== Provided data

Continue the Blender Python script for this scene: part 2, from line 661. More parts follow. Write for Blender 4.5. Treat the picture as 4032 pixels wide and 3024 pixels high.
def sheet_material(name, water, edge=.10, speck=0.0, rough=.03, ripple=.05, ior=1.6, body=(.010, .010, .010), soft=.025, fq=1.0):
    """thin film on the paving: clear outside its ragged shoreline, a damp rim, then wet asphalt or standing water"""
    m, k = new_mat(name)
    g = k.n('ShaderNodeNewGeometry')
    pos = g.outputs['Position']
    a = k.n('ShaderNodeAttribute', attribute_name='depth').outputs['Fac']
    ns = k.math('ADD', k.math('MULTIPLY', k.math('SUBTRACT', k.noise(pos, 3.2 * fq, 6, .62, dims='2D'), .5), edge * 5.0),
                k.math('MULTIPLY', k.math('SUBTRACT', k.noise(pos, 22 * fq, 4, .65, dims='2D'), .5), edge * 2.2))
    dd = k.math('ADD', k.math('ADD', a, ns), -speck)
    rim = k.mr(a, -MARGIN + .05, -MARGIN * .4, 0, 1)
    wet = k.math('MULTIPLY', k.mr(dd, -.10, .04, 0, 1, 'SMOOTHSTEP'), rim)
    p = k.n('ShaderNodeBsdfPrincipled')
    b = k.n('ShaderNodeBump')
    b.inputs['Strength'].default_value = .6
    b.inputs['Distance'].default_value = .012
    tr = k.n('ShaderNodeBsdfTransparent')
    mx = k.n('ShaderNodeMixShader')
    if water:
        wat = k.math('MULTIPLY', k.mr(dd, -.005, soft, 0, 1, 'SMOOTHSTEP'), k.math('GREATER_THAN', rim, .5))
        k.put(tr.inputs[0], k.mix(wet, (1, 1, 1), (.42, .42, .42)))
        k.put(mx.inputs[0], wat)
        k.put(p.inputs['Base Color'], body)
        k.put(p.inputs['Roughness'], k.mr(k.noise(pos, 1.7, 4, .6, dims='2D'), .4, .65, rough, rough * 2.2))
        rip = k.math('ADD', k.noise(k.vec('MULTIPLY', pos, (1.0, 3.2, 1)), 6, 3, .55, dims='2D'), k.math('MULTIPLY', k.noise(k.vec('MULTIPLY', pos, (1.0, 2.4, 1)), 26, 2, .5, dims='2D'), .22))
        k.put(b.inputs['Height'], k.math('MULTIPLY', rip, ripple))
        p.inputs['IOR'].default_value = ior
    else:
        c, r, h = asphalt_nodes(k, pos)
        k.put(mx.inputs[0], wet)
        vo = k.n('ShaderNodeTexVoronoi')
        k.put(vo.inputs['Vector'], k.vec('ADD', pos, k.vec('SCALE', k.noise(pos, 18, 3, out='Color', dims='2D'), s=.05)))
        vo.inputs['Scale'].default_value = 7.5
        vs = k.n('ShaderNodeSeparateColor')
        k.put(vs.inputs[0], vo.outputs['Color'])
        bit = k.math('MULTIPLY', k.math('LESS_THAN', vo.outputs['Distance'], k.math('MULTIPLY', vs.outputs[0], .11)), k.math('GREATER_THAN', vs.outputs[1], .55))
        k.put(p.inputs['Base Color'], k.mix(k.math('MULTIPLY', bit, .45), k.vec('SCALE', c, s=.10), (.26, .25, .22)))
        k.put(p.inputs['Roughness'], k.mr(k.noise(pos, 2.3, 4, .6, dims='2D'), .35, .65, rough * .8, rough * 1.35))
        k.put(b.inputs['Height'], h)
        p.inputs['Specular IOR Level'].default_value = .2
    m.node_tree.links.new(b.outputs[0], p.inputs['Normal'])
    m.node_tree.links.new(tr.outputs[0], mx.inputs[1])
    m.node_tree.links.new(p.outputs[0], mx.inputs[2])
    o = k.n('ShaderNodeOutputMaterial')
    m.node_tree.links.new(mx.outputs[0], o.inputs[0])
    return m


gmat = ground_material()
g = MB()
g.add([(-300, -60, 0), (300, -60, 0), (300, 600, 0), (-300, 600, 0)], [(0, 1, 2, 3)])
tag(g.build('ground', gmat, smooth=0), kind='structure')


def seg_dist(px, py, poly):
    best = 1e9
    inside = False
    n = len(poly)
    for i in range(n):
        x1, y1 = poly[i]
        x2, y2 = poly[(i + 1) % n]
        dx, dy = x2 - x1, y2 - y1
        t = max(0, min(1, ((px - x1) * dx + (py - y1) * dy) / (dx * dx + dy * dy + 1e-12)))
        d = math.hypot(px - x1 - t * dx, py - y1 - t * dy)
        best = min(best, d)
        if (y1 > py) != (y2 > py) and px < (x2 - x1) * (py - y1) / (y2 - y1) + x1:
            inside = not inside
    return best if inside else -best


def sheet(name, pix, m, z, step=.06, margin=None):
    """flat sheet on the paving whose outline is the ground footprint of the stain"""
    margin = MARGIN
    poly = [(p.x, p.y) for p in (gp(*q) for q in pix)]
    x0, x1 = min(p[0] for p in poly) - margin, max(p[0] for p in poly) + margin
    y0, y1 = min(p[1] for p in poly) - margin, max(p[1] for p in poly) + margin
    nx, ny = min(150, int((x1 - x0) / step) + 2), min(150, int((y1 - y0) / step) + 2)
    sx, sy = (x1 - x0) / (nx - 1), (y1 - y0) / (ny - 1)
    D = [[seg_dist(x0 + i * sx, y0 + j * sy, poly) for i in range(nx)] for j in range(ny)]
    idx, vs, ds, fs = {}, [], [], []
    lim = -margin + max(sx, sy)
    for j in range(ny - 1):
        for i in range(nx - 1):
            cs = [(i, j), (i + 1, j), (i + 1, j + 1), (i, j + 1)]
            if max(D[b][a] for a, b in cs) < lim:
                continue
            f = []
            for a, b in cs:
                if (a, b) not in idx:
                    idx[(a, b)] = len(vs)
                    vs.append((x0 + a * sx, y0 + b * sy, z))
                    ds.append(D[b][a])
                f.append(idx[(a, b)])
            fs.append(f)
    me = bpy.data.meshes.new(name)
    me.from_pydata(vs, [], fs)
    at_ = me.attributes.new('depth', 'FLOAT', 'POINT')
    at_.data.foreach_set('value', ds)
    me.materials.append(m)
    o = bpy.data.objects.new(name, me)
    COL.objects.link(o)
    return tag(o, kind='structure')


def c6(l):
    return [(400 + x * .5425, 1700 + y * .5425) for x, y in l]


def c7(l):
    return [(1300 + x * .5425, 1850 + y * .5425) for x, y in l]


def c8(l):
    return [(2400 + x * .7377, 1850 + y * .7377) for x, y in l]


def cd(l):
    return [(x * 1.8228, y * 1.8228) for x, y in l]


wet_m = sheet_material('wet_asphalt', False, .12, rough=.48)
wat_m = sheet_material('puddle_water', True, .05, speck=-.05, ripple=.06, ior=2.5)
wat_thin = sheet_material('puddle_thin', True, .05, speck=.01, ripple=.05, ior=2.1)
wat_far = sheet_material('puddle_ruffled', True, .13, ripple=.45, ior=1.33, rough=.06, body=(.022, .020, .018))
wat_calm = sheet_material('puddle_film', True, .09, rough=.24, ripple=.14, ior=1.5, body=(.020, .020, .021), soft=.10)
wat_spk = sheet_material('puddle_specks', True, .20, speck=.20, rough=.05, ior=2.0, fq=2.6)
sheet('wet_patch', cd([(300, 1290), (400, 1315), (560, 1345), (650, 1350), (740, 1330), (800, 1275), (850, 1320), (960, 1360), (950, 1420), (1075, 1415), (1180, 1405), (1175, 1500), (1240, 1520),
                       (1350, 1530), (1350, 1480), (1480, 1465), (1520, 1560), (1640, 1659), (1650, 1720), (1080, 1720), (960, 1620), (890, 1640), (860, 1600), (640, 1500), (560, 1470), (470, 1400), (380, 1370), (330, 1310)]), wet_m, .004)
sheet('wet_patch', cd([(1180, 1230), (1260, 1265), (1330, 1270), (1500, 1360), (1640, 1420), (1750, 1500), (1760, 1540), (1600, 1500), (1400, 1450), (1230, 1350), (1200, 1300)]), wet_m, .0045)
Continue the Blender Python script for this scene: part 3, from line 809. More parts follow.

====

* _Aim_:
Only lines with "Blender" are wanted here; list each of them.

* _Worked answer_:
Continue the Blender Python script for this scene: part 2, from line 661. More parts follow. Write for Blender 4.5. Treat the picture as 4032 pixels wide and 3024 pixels high.
Continue the Blender Python script for this scene: part 3, from line 809. More parts follow.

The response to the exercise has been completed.